▼

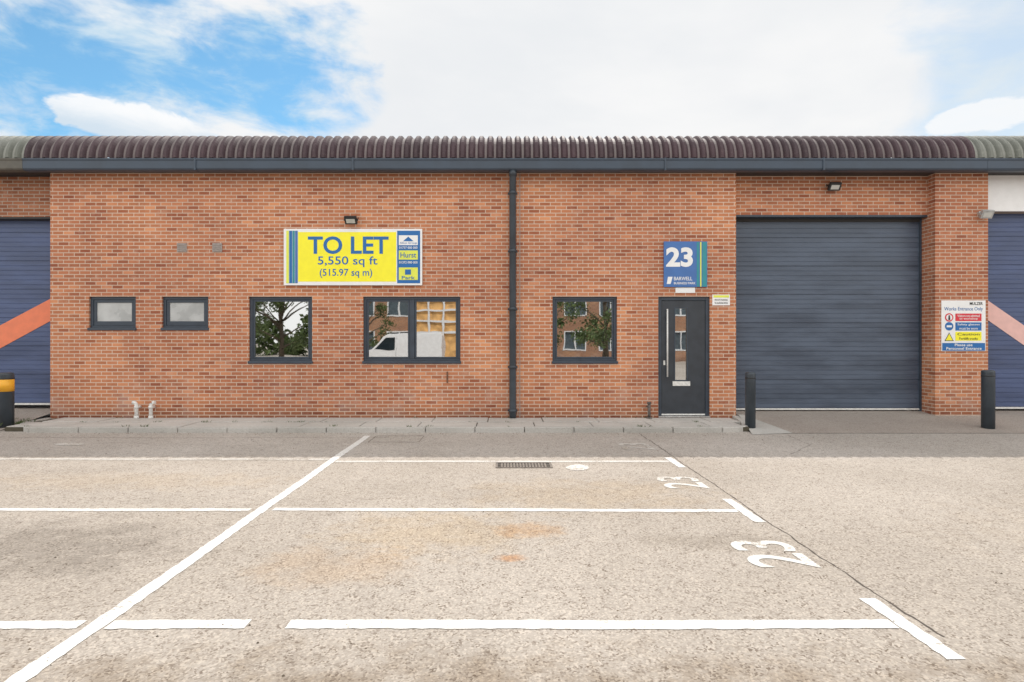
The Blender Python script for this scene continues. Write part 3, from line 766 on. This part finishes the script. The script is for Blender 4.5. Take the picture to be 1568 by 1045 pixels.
# distant belt of trees closing the yard on the left
rnd=random.Random(11); V=[];Fc=[]
for i in range(9000):
    cx=rnd.uniform(-60,-12); hh=4.2+1.6*math.sin(cx*.55)+1.1*math.sin(cx*1.37+1); p=Vector((cx,-46+rnd.gauss(0,1.2),hh*abs(rnd.random())**.8+rnd.gauss(0,.15)))
    u=Vector((rnd.gauss(0,1),rnd.gauss(0,1),rnd.gauss(0,1))).normalized(); w_=u.orthogonal().normalized(); s=rnd.uniform(.2,.45)
    o=len(V); V+=[p-u*s,p+w_*s*.6,p+u*s,p-w_*s*.6]; Fc.append((o,o+1,o+2,o+3))
mesh('distant_tree_belt',V,Fc,FOL)

# ------------------------------------------------------------ world
SE=math.radians(58); AZ=math.radians(12)
w=bpy.data.worlds.new('World'); sc.world=w; w.use_nodes=True; nt=w.node_tree
try:
    w.cycles.sampling_method='MANUAL'; w.cycles.sample_map_resolution=256
except Exception: pass
bg=nt.nodes['Background']; bg.inputs[1].default_value=.1
sky=N(nt,'ShaderNodeTexSky',sky_type='NISHITA'); sky.sun_disc=False; sky.sun_elevation=SE; sky.sun_rotation=AZ
sky.air_density=1.0; sky.dust_density=.4; sky.ozone_density=2.0
tc=N(nt,'ShaderNodeTexCoord'); gen=tc.outputs['Generated']
nm=N(nt,'ShaderNodeVectorMath',operation='NORMALIZE'); nt.links.new(gen,nm.inputs[0]); dv=nm.outputs[0]
def dot(v3):
    v3=Vector(v3).normalized(); n=N(nt,'ShaderNodeVectorMath',operation='DOT_PRODUCT'); nt.links.new(dv,n.inputs[0]); n.inputs[1].default_value=v3; return n.outputs['Value']
mp=N(nt,'ShaderNodeMapping'); nt.links.new(dv,mp.inputs[0]); mp.inputs['Scale'].default_value=(1,1,2.4); mp.inputs['Location'].default_value=(.9,.4,.2)
n1=noise(nt,mp.outputs[0],3.6,6,.56,.5)
n2=noise(nt,mp.outputs[0],10.0,5,.62,.3)
d_left=ramp(nt,dot((-780,913,390)),.935,.995,False)
d_mid=ramp(nt,dot((-325,913,440)),.988,.9985,False)
clear=math_(nt,'MAXIMUM',d_left,math_(nt,'MULTIPLY',d_mid,.7))
s=math_(nt,'ADD',math_(nt,'MULTIPLY',clear,1.15),math_(nt,'MULTIPLY',math_(nt,'SUBTRACT',n1,.5),-3.0))
s=math_(nt,'ADD',s,math_(nt,'MULTIPLY',math_(nt,'SUBTRACT',n2,.5),-1.1))
blue=math_(nt,'MULTIPLY',ramp(nt,s,.32,1.15),ramp(nt,clear,0,.25))
sp=N(nt,'ShaderNodeSeparateXYZ'); nt.links.new(dv,sp.inputs[0])
def cumulus(c,rx,rz):
    c=Vector(c).normalized()
    dx=math_(nt,'DIVIDE',math_(nt,'SUBTRACT',sp.outputs[0],c.x),rx); dz=math_(nt,'DIVIDE',math_(nt,'SUBTRACT',sp.outputs[2],c.z),rz)
    r=math_(nt,'ADD',math_(nt,'MULTIPLY',dx,dx),math_(nt,'MULTIPLY',dz,dz))
    front=math_(nt,'GREATER_THAN',sp.outputs[1],0)
    r=math_(nt,'ADD',r,math_(nt,'MULTIPLY',math_(nt,'SUBTRACT',n2,.5),4.0))
    return math_(nt,'MULTIPLY',ramp(nt,r,1.15,.65),front), dz
c1,dz1=cumulus((-560,913,335),.070,.026)
c2,dz2=cumulus((740,913,345),.045,.022)
blue2=math_(nt,'MULTIPLY',ramp(nt,math_(nt,'ADD',dot((760,913,350)),math_(nt,'MULTIPLY',math_(nt,'SUBTRACT',n1,.5),-.06)),.986,1.0),.4)
blue=math_(nt,'MAXIMUM',blue,blue2)
skyc=mixc(nt,1.0,sky.outputs[0],(1.0,1.5,1.5),'MULTIPLY')
skyc=mixc(nt,ramp(nt,n2,.38,.75),skyc,(5.2,7.2,8.7))
back=ramp(nt,math_(nt,'MULTIPLY',sp.outputs[1],-1.0),-.35,.6)
shade=ramp(nt,noise(nt,mp.outputs[0],1.7,5,.55,.3),.35,.65)
cl=mixc(nt,shade,(8.4,8.6,8.85),(9.5,9.5,9.5))
cl=mixc(nt,back,cl,(15.0,14.8,14.4))
tot=mixc(nt,blue,cl,skyc)
cc=mixc(nt,ramp(nt,math_(nt,'ADD',dz1,math_(nt,'MULTIPLY',n2,1.5)),-.1,1.3),(7.0,7.9,8.7),(10.,10.,10.))
tot=mixc(nt,math_(nt,'MULTIPLY',c1,.92),tot,cc)
tot=mixc(nt,math_(nt,'MULTIPLY',c2,.8),tot,(9.8,9.8,9.8))
nt.links.new(tot,bg.inputs[0])

sl=bpy.data.lights.new('sun','SUN'); sl.energy=3.1; sl.angle=math.radians(.5); sl.color=(1,.95,.88)
so=bpy.data.objects.new('sun',sl); link(so)
dirv=Vector((math.sin(AZ)*math.cos(SE),math.cos(AZ)*math.cos(SE),math.sin(SE)))
so.rotation_euler=dirv.to_track_quat('Z','Y').to_euler(); so.location=(5,30,30)

cam=bpy.data.cameras.new('camera'); co_=bpy.data.objects.new('camera',cam); link(co_)
cam.sensor_width=36; cam.lens=36*F/1568; cam.shift_x=14/1568; cam.clip_end=2000; cam.clip_start=.05
co_.location=(0,0,CAMH); co_.rotation_euler=(math.radians(90),0,0)
sc.camera=co_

▲

[INSTRUCTIONS FOR THE TASK] Transcribe each line above verbatim, with the pictures left out.

[FULL RESPONSE]
The Blender Python script for this scene continues. Write part 3, from line 766 on. This part finishes the script. The script is for Blender 4.5. Take the picture to be 1568 by 1045 pixels.
# distant belt of trees closing the yard on the left
rnd=random.Random(11); V=[];Fc=[]
for i in range(9000):
    cx=rnd.uniform(-60,-12); hh=4.2+1.6*math.sin(cx*.55)+1.1*math.sin(cx*1.37+1); p=Vector((cx,-46+rnd.gauss(0,1.2),hh*abs(rnd.random())**.8+rnd.gauss(0,.15)))
    u=Vector((rnd.gauss(0,1),rnd.gauss(0,1),rnd.gauss(0,1))).normalized(); w_=u.orthogonal().normalized(); s=rnd.uniform(.2,.45)
    o=len(V); V+=[p-u*s,p+w_*s*.6,p+u*s,p-w_*s*.6]; Fc.append((o,o+1,o+2,o+3))
mesh('distant_tree_belt',V,Fc,FOL)

# ------------------------------------------------------------ world
SE=math.radians(58); AZ=math.radians(12)
w=bpy.data.worlds.new('World'); sc.world=w; w.use_nodes=True; nt=w.node_tree
try:
    w.cycles.sampling_method='MANUAL'; w.cycles.sample_map_resolution=256
except Exception: pass
bg=nt.nodes['Background']; bg.inputs[1].default_value=.1
sky=N(nt,'ShaderNodeTexSky',sky_type='NISHITA'); sky.sun_disc=False; sky.sun_elevation=SE; sky.sun_rotation=AZ
sky.air_density=1.0; sky.dust_density=.4; sky.ozone_density=2.0
tc=N(nt,'ShaderNodeTexCoord'); gen=tc.outputs['Generated']
nm=N(nt,'ShaderNodeVectorMath',operation='NORMALIZE'); nt.links.new(gen,nm.inputs[0]); dv=nm.outputs[0]
def dot(v3):
    v3=Vector(v3).normalized(); n=N(nt,'ShaderNodeVectorMath',operation='DOT_PRODUCT'); nt.links.new(dv,n.inputs[0]); n.inputs[1].default_value=v3; return n.outputs['Value']
mp=N(nt,'ShaderNodeMapping'); nt.links.new(dv,mp.inputs[0]); mp.inputs['Scale'].default_value=(1,1,2.4); mp.inputs['Location'].default_value=(.9,.4,.2)
n1=noise(nt,mp.outputs[0],3.6,6,.56,.5)
n2=noise(nt,mp.outputs[0],10.0,5,.62,.3)
d_left=ramp(nt,dot((-780,913,390)),.935,.995,False)
d_mid=ramp(nt,dot((-325,913,440)),.988,.9985,False)
clear=math_(nt,'MAXIMUM',d_left,math_(nt,'MULTIPLY',d_mid,.7))
s=math_(nt,'ADD',math_(nt,'MULTIPLY',clear,1.15),math_(nt,'MULTIPLY',math_(nt,'SUBTRACT',n1,.5),-3.0))
s=math_(nt,'ADD',s,math_(nt,'MULTIPLY',math_(nt,'SUBTRACT',n2,.5),-1.1))
blue=math_(nt,'MULTIPLY',ramp(nt,s,.32,1.15),ramp(nt,clear,0,.25))
sp=N(nt,'ShaderNodeSeparateXYZ'); nt.links.new(dv,sp.inputs[0])
def cumulus(c,rx,rz):
    c=Vector(c).normalized()
    dx=math_(nt,'DIVIDE',math_(nt,'SUBTRACT',sp.outputs[0],c.x),rx); dz=math_(nt,'DIVIDE',math_(nt,'SUBTRACT',sp.outputs[2],c.z),rz)
    r=math_(nt,'ADD',math_(nt,'MULTIPLY',dx,dx),math_(nt,'MULTIPLY',dz,dz))
    front=math_(nt,'GREATER_THAN',sp.outputs[1],0)
    r=math_(nt,'ADD',r,math_(nt,'MULTIPLY',math_(nt,'SUBTRACT',n2,.5),4.0))
    return math_(nt,'MULTIPLY',ramp(nt,r,1.15,.65),front), dz
c1,dz1=cumulus((-560,913,335),.070,.026)
c2,dz2=cumulus((740,913,345),.045,.022)
blue2=math_(nt,'MULTIPLY',ramp(nt,math_(nt,'ADD',dot((760,913,350)),math_(nt,'MULTIPLY',math_(nt,'SUBTRACT',n1,.5),-.06)),.986,1.0),.4)
blue=math_(nt,'MAXIMUM',blue,blue2)
skyc=mixc(nt,1.0,sky.outputs[0],(1.0,1.5,1.5),'MULTIPLY')
skyc=mixc(nt,ramp(nt,n2,.38,.75),skyc,(5.2,7.2,8.7))
back=ramp(nt,math_(nt,'MULTIPLY',sp.outputs[1],-1.0),-.35,.6)
shade=ramp(nt,noise(nt,mp.outputs[0],1.7,5,.55,.3),.35,.65)
cl=mixc(nt,shade,(8.4,8.6,8.85),(9.5,9.5,9.5))
cl=mixc(nt,back,cl,(15.0,14.8,14.4))
tot=mixc(nt,blue,cl,skyc)
cc=mixc(nt,ramp(nt,math_(nt,'ADD',dz1,math_(nt,'MULTIPLY',n2,1.5)),-.1,1.3),(7.0,7.9,8.7),(10.,10.,10.))
tot=mixc(nt,math_(nt,'MULTIPLY',c1,.92),tot,cc)
tot=mixc(nt,math_(nt,'MULTIPLY',c2,.8),tot,(9.8,9.8,9.8))
nt.links.new(tot,bg.inputs[0])

sl=bpy.data.lights.new('sun','SUN'); sl.energy=3.1; sl.angle=math.radians(.5); sl.color=(1,.95,.88)
so=bpy.data.objects.new('sun',sl); link(so)
dirv=Vector((math.sin(AZ)*math.cos(SE),math.cos(AZ)*math.cos(SE),math.sin(SE)))
so.rotation_euler=dirv.to_track_quat('Z','Y').to_euler(); so.location=(5,30,30)

cam=bpy.data.cameras.new('camera'); co_=bpy.data.objects.new('camera',cam); link(co_)
cam.sensor_width=36; cam.lens=36*F/1568; cam.shift_x=14/1568; cam.clip_end=2000; cam.clip_start=.05
co_.location=(0,0,CAMH); co_.rotation_euler=(math.radians(90),0,0)
sc.camera=co_